◆ Provided records:
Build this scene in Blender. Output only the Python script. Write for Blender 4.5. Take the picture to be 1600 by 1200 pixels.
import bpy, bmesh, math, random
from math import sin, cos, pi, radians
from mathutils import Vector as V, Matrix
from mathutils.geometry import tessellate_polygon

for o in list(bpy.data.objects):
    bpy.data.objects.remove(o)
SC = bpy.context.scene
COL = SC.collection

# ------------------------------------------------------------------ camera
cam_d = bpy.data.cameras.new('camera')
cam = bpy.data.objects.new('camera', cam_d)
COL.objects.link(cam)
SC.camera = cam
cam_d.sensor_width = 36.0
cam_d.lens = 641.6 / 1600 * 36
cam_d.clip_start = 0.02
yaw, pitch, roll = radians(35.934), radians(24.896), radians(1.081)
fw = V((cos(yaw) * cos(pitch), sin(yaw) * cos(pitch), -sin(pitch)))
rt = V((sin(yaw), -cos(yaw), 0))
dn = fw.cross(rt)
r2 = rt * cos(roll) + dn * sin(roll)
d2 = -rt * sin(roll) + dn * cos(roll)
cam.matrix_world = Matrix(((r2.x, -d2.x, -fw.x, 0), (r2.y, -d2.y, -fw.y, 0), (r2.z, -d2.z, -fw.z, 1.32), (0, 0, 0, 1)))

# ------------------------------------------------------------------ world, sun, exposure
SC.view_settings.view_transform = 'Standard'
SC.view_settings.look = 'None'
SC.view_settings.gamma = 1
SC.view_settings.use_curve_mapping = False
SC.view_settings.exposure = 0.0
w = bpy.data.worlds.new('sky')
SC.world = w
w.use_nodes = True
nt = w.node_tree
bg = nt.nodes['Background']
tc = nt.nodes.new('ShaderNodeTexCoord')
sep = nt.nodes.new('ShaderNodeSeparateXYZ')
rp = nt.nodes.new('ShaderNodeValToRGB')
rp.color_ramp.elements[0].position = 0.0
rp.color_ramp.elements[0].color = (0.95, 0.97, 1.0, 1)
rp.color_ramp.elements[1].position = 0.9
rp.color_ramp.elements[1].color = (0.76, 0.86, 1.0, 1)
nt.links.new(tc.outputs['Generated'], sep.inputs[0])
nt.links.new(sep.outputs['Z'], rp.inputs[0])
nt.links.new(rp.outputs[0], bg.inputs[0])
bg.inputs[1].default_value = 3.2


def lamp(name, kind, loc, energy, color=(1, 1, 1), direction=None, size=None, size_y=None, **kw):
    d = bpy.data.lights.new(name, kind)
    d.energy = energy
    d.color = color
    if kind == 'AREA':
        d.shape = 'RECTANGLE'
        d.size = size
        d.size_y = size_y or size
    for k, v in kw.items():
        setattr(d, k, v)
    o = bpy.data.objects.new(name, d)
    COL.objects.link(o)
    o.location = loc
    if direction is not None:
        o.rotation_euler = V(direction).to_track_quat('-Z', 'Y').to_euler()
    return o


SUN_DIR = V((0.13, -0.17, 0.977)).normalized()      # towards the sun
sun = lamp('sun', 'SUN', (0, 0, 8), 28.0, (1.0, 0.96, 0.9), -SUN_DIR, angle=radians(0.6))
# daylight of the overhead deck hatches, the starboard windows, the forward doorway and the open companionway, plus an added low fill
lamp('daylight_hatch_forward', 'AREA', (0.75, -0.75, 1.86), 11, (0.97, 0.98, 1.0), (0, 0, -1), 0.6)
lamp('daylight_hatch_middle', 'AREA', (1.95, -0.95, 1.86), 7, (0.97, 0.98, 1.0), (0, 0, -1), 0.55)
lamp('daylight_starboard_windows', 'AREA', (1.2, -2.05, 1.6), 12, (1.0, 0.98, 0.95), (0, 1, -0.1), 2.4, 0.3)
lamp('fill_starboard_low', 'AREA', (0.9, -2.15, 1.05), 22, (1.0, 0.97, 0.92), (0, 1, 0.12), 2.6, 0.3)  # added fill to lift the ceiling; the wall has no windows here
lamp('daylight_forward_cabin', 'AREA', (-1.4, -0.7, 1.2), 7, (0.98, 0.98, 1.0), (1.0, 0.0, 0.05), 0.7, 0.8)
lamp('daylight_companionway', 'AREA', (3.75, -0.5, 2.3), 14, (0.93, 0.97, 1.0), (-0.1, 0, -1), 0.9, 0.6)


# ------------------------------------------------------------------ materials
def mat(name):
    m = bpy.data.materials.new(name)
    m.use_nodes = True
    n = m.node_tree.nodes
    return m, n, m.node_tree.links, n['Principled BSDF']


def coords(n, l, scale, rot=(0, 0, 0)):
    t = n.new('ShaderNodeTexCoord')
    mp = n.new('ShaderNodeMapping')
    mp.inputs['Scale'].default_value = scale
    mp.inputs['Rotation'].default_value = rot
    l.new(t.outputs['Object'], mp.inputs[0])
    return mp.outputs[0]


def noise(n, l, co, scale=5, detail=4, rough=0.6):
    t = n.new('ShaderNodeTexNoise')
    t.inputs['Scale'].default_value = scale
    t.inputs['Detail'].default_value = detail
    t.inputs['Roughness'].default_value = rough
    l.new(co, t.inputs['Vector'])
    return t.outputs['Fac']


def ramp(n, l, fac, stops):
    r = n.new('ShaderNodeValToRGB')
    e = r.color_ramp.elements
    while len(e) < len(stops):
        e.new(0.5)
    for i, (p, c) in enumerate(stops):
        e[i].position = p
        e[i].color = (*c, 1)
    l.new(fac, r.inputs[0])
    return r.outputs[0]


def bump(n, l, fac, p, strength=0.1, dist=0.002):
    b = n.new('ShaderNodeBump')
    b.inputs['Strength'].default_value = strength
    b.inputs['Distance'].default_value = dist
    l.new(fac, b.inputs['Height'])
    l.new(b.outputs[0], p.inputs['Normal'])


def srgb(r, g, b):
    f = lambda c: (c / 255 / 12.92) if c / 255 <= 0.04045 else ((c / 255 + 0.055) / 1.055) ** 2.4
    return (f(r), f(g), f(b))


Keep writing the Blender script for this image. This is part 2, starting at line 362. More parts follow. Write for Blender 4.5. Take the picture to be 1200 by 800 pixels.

◆ Required task: Give back the data above exactly as it appears.

◆ Solution for this exercise:
Build this scene in Blender. Output only the Python script. Write for Blender 4.5. Take the picture to be 1600 by 1200 pixels.
import bpy, bmesh, math, random
from math import sin, cos, pi, radians
from mathutils import Vector as V, Matrix
from mathutils.geometry import tessellate_polygon

for o in list(bpy.data.objects):
    bpy.data.objects.remove(o)
SC = bpy.context.scene
COL = SC.collection

# ------------------------------------------------------------------ camera
cam_d = bpy.data.cameras.new('camera')
cam = bpy.data.objects.new('camera', cam_d)
COL.objects.link(cam)
SC.camera = cam
cam_d.sensor_width = 36.0
cam_d.lens = 641.6 / 1600 * 36
cam_d.clip_start = 0.02
yaw, pitch, roll = radians(35.934), radians(24.896), radians(1.081)
fw = V((cos(yaw) * cos(pitch), sin(yaw) * cos(pitch), -sin(pitch)))
rt = V((sin(yaw), -cos(yaw), 0))
dn = fw.cross(rt)
r2 = rt * cos(roll) + dn * sin(roll)
d2 = -rt * sin(roll) + dn * cos(roll)
cam.matrix_world = Matrix(((r2.x, -d2.x, -fw.x, 0), (r2.y, -d2.y, -fw.y, 0), (r2.z, -d2.z, -fw.z, 1.32), (0, 0, 0, 1)))

# ------------------------------------------------------------------ world, sun, exposure
SC.view_settings.view_transform = 'Standard'
SC.view_settings.look = 'None'
SC.view_settings.gamma = 1
SC.view_settings.use_curve_mapping = False
SC.view_settings.exposure = 0.0
w = bpy.data.worlds.new('sky')
SC.world = w
w.use_nodes = True
nt = w.node_tree
bg = nt.nodes['Background']
tc = nt.nodes.new('ShaderNodeTexCoord')
sep = nt.nodes.new('ShaderNodeSeparateXYZ')
rp = nt.nodes.new('ShaderNodeValToRGB')
rp.color_ramp.elements[0].position = 0.0
rp.color_ramp.elements[0].color = (0.95, 0.97, 1.0, 1)
rp.color_ramp.elements[1].position = 0.9
rp.color_ramp.elements[1].color = (0.76, 0.86, 1.0, 1)
nt.links.new(tc.outputs['Generated'], sep.inputs[0])
nt.links.new(sep.outputs['Z'], rp.inputs[0])
nt.links.new(rp.outputs[0], bg.inputs[0])
bg.inputs[1].default_value = 3.2


def lamp(name, kind, loc, energy, color=(1, 1, 1), direction=None, size=None, size_y=None, **kw):
    d = bpy.data.lights.new(name, kind)
    d.energy = energy
    d.color = color
    if kind == 'AREA':
        d.shape = 'RECTANGLE'
        d.size = size
        d.size_y = size_y or size
    for k, v in kw.items():
        setattr(d, k, v)
    o = bpy.data.objects.new(name, d)
    COL.objects.link(o)
    o.location = loc
    if direction is not None:
        o.rotation_euler = V(direction).to_track_quat('-Z', 'Y').to_euler()
    return o


SUN_DIR = V((0.13, -0.17, 0.977)).normalized()      # towards the sun
sun = lamp('sun', 'SUN', (0, 0, 8), 28.0, (1.0, 0.96, 0.9), -SUN_DIR, angle=radians(0.6))
# daylight of the overhead deck hatches, the starboard windows, the forward doorway and the open companionway, plus an added low fill
lamp('daylight_hatch_forward', 'AREA', (0.75, -0.75, 1.86), 11, (0.97, 0.98, 1.0), (0, 0, -1), 0.6)
lamp('daylight_hatch_middle', 'AREA', (1.95, -0.95, 1.86), 7, (0.97, 0.98, 1.0), (0, 0, -1), 0.55)
lamp('daylight_starboard_windows', 'AREA', (1.2, -2.05, 1.6), 12, (1.0, 0.98, 0.95), (0, 1, -0.1), 2.4, 0.3)
lamp('fill_starboard_low', 'AREA', (0.9, -2.15, 1.05), 22, (1.0, 0.97, 0.92), (0, 1, 0.12), 2.6, 0.3)  # added fill to lift the ceiling; the wall has no windows here
lamp('daylight_forward_cabin', 'AREA', (-1.4, -0.7, 1.2), 7, (0.98, 0.98, 1.0), (1.0, 0.0, 0.05), 0.7, 0.8)
lamp('daylight_companionway', 'AREA', (3.75, -0.5, 2.3), 14, (0.93, 0.97, 1.0), (-0.1, 0, -1), 0.9, 0.6)


# ------------------------------------------------------------------ materials
def mat(name):
    m = bpy.data.materials.new(name)
    m.use_nodes = True
    n = m.node_tree.nodes
    return m, n, m.node_tree.links, n['Principled BSDF']


def coords(n, l, scale, rot=(0, 0, 0)):
    t = n.new('ShaderNodeTexCoord')
    mp = n.new('ShaderNodeMapping')
    mp.inputs['Scale'].default_value = scale
    mp.inputs['Rotation'].default_value = rot
    l.new(t.outputs['Object'], mp.inputs[0])
    return mp.outputs[0]


def noise(n, l, co, scale=5, detail=4, rough=0.6):
    t = n.new('ShaderNodeTexNoise')
    t.inputs['Scale'].default_value = scale
    t.inputs['Detail'].default_value = detail
    t.inputs['Roughness'].default_value = rough
    l.new(co, t.inputs['Vector'])
    return t.outputs['Fac']


def ramp(n, l, fac, stops):
    r = n.new('ShaderNodeValToRGB')
    e = r.color_ramp.elements
    while len(e) < len(stops):
        e.new(0.5)
    for i, (p, c) in enumerate(stops):
        e[i].position = p
        e[i].color = (*c, 1)
    l.new(fac, r.inputs[0])
    return r.outputs[0]


def bump(n, l, fac, p, strength=0.1, dist=0.002):
    b = n.new('ShaderNodeBump')
    b.inputs['Strength'].default_value = strength
    b.inputs['Distance'].default_value = dist
    l.new(fac, b.inputs['Height'])
    l.new(b.outputs[0], p.inputs['Normal'])


def srgb(r, g, b):
    f = lambda c: (c / 255 / 12.92) if c / 255 <= 0.04045 else ((c / 255 + 0.055) / 1.055) ** 2.4
    return (f(r), f(g), f(b))


Keep writing the Blender script for this image. This is part 2, starting at line 362. More parts follow. Write for Blender 4.5. Take the picture to be 1200 by 800 pixels.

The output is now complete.